NO WRITER ATTRIBUTED

For the first time is its history producing a play on its own power, the Student Union tomorrow night will present Mare Bilitzstein's musical drama "The Cradle Will Rock" in Banders Theatre at 8:30 o'clock.

The play which stirred New York audiences for over a year has been described by Brooks Atkinson of the New York Times as "the best music drama of recent years because it was modern and realistic in every fibre of the music and story.

Bilitzstein himself will fly here Saturday to attend the Boston premiere of his play.

"The Cradle Will Rock," a ten-scene satire dealing bitterly with modern industrial strife, was first produced late in 1937 by Orson Welles and John Houseman for the Mercury Theatre in New York. When the Federal Theatre withdrew its sponsorship from the production on the opening night, Welles, Houseman, and the whole cast, followed by an angry crowd of first-nighters, trooped across Manhattan to the Venice Theatre.

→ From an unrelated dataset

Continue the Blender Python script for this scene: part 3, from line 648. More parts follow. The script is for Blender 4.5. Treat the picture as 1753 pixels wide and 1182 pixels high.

There Bilitzstein himself played the score on a piano, on a bare stage lighted only by a single spotlight. Although it was originally planned that the author-composer should merely play and describe the action, the actors rose spontaneously from their seats to deliver their lines for a performance which Archibald MacLeish, curator of the Nieman Collection of Journalism, has called "the most exciting evening of theatre this New York generation has ever seen."

MacLeish a Sponsor

Besides MacLeish on the faculty committee sponsoring the production are David W. Prall, professor of Philosophy; Theodore Spencer, assistant professor of English; Theodore Morrison, '23, assistant professor of English; and Arthur M. Schlesinger, professor of History.

Leonard Bernstein '39 and Arthur Szathmary 2G will direct the H. S. U. production, which will be modelied on the Mercury Theatre's presentation. Bernstein will play the piano, which furnishes all the music.

Donald Davidson '39, who played the lead in the Classical Club's recent presentation of Aristophanes' "Birds," will play the role of Larry Foreman. The entire dramatics personae is made up of "type" names, the scene of the action being "Steel town."

Cast Listed

Other members of the cast are: "Moll," Miss Shirley Bernstein; "Mrs. Mister," Miss Lillian Wolfson; "Sister Mister", Miss Francis Morrison; "Sadie," Miss Sarah Kruskall; "Ella," Mrs. Lynn Gordon; "Gent" and "Junior Mister," Myron Simons '40; "Mr. Mister" and "Dick," William A. Whitcraft '39; "Cop," Rendigs Fols '39; "Reverend Salvation" and "Stevie," Kendall Smith 3G; "Editor Daily and Dauber," Rupert Pole '40; "Yasha," Arthur Szathmary 2G; "Prexy," Robert Rothschild '39; "Scoot," Jonas Muller '40; "Doctor Specialist," Alfred Eisner '39; "Druggist," John Wahlke '39; "Bugs," Robert Seidman '41 and "Gus Polack," Roger Henselman '42.